I'm not promoting my brand here effectively, I know, and for any would be director reading this, I can't imagine it would inspire a great amount of confidence in the product at hand. But that's where it starts, confidence tucked away, waiting to be exhumed by that one great idea and nurtured nightly by vehemence and a little bit of madness. But for what? That's one of the many struggles screenwriters face, especially unestablished ones such as myself. We're often writing for a reward that has yet to manifest itself. We see the castle but not the bridge. And before we can begin, we have to face the desolate landscape known as the blank page, where guts are spilled on the coffee table and scabs picked at by the red pens of loved ones. This shouldn't suggest that the ideas aren't there. They just take time.

What follows are the first two pages of a screenplay I've been developing. It's comprised of years of wrong approaches, structure experimentation, the occasional idol rip-off and an absurd amount of frustration, all leading to countless hours of rewriting, where the fog of doubt can turn your ideas into mush. When you rewrite a screenplay, you create the wounds yourself. You rip the bandages away, review the progress just to pry them open all over again. But even with the stress that naturally comes, it can be enormously fulfilling. When you complete something you feel you've inserted so much of yourself into, you can't help but crown the process with a certain level of pride, all the while arousing your fear that it's really all for nothing. The screenplay that these two pages precede have bounced me back and forth within that very place.

This is a screenplay that has seen many changes in its lifetime, although changes I felt were necessary. But it's an original work, not one based on a novel or comic. With today's focus seemingly targeted at franchises, reboots, and sequels, it frightens me to think that the hunt for original material is slowly being laid to rest. Some recent releases based on original concepts which sadly resulted in lackluster performances at the box office have led some to believe that the oil the Hollywood machine runs on now only appears to flow through the veins of the typical blockbuster, leaving the smaller ideas out in the cold. The meat of the cash cow is certainly warranted, but the bones that provide the foundation are what, artistically speaking, can often appear brittle when profit begins to outweighs content.

I'm still a firm believer that smaller films need to exist, and can be largely successful on their own. Quentin Tarantino's widely revered Pulp Fiction, a huge influence for me, was budgeted at just over $8 million and reportedly took in over $200 million worldwide, an astonishing number. Many other smaller films followed suit with similar successes. Those were ideas that were worth the tightrope, and still are. I'm just not sure how many people share that same belief in today's industry. The optimist in me still has trust in that idea, that there are agents, directors, and even actors that still aim to take risks on unknown writers.

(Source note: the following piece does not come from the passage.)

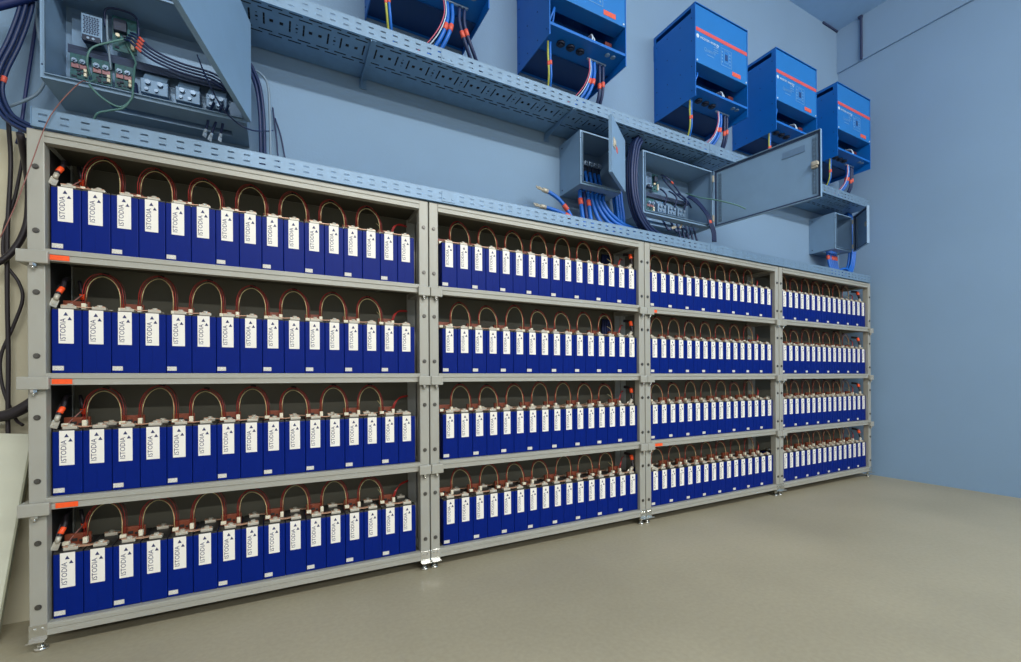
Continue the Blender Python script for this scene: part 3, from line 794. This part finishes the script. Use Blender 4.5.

Some nights, if I fall victim to a bout of writer's block, I imagine punching the screen in a fit of rage, watching as the shards of glass slowly turn into small serrated teeth that bite down on my hands if I try to quit. But these moments I feel are what define an artist, no matter what the medium. It's a struggle I will always cherish. I don't know if a screenplay I've written will ever get sold or, better yet, committed to screen; I just know that it's a passion that doesn't seem to harbor a desire to go anywhere just yet, except on a computer screen at 2am while my wife and kids are asleep, where violence, romance and comedy can try to bleed from the same heart.